Und heute hat das palästinensische Volk das Recht, sich gegen den israelischen Kolonialstaat zu verteidigen. Sich dagegen zu stellen, bedeutet de facto, der zionistischen Bourgeoisie zu dienen. Sich dagegen zu stellen, bringt das Weltproletariat keinen Schritt weiter, sondern treibt die Unterdrückten in die Arme der islamistischen Nationalisten wie Hamas usw., so wie sie vor Jahrzehnten in die Klauen der panarabischen Nationalisten wie Fatah-PLO getrieben wurden.

Mehr denn je spielen in der Epoche des verrottenden Kapitalismus, in der imperialistischen Epoche, demokratische Forderungen eine entscheidende Rolle bei der Vorbereitung der Revolution, insbesondere die Forderung nach der Bewaffnung des Volkes. Das gilt für die Forderungen der Unterdrückten aller Art. Aller Migrantinnen und Migranten, die an den Grenzen Europas abgewiesen werden und deren Recht, auf Reise- und Niederlassungsfreiheit (wo immer sie es in Ansprich nehmen) wir verteidigen müssen. Jede Frau, die sich im Iran frei kleiden will, jede Frau, die im Süden der USA abtreiben will, jedes Mädchen, das in Afghanistan eine Ausbildung machen will, weiß um die Bedeutung der demokratischen Forderungen.
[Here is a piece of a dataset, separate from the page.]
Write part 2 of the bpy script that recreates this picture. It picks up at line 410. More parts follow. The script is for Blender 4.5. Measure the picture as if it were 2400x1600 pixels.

Das gilt auch für jene demokratischen Freiheiten, die Debatten und Aktionen ermöglichen, wie jede Streikende und jeder Streikende in China, der Ukraine und Russland weiß.

Richtig ist, dass die Arbeiter*innenklasse die einzige ist, die diese Forderungen erfüllen kann, und dass sie sich nicht auf demokratische Aufgaben beschränken kann und wird, sobald sie in gemeinsam zu Agieren beginnt.

Internationalismus existiert nur durch die Praxis

Wir unterzeichnen selbstverständlich den Aufruf gegen die Repression, die der bürgerliche argentinische Staat in der Provinz Jujuy ausübt.

Und diejenigen, die hier die Überzeugung teilen, dass das Recht des ukrainischen Volkes auf einen eigenen Staat und auf Selbstverteidigung verteidigt werden muss. Die gleichzeitig die NATO und die Sanktionen gegen Russland beenden wollen, alle Rechte der sprachlichen Minderheiten und der Arbeiterklasse in der Ukraine einfordern, um die Regierung Zelensky zu stürzen, haben die Verantwortung, sich abzustimmen und ohne weitere Verzögerung mit gemeinsamen Aktionen zu beginnen: Abzug der russischen Truppen! Nieder mit der NATO!

Wir sollten uns [nach diesem Treffen] nicht trennen, ohne die praktischen Schritte dafür zu setzen. Wie die Genossinnen und Genossen Delegierte der L5I und der ITU sagten, lasst uns durch gemeinsame Aktionen auf die revolutionäre Einheit hinarbeiten.